**Stated goal**
Return the first line, the line containing "COL = SC.collection", and every line between them, exactly as they stand.

**Information shown**

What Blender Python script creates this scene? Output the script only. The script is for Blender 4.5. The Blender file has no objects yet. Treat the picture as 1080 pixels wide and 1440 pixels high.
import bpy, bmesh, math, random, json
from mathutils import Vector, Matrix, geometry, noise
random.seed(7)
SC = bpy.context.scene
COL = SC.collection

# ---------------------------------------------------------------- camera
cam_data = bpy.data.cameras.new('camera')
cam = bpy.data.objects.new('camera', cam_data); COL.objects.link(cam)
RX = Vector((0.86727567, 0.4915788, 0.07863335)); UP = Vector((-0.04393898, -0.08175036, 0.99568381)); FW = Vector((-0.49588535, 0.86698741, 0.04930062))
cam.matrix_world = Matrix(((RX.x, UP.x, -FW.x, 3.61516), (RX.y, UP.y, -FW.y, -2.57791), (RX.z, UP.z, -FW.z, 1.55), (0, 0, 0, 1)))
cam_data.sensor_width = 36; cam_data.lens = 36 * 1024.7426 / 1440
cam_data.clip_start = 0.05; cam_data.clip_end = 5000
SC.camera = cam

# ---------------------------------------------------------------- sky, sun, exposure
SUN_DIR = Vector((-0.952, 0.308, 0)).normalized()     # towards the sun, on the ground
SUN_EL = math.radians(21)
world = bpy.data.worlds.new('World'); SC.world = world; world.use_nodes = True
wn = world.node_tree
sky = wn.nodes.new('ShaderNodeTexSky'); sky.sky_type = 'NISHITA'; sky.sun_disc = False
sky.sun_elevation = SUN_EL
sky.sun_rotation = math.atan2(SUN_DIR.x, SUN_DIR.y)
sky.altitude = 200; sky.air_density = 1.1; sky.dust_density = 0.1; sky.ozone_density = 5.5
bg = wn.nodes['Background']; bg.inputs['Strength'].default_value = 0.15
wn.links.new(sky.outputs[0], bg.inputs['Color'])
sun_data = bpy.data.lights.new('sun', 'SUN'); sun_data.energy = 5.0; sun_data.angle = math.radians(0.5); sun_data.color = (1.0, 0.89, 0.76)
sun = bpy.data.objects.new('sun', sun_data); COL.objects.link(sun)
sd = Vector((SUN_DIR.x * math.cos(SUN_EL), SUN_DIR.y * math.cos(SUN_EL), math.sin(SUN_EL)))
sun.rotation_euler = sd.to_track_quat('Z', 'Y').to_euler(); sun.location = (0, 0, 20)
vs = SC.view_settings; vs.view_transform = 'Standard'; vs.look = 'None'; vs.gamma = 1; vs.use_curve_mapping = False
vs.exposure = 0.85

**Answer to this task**
What Blender Python script creates this scene? Output the script only. The script is for Blender 4.5. The Blender file has no objects yet. Treat the picture as 1080 pixels wide and 1440 pixels high.
import bpy, bmesh, math, random, json
from mathutils import Vector, Matrix, geometry, noise
random.seed(7)
SC = bpy.context.scene
COL = SC.collection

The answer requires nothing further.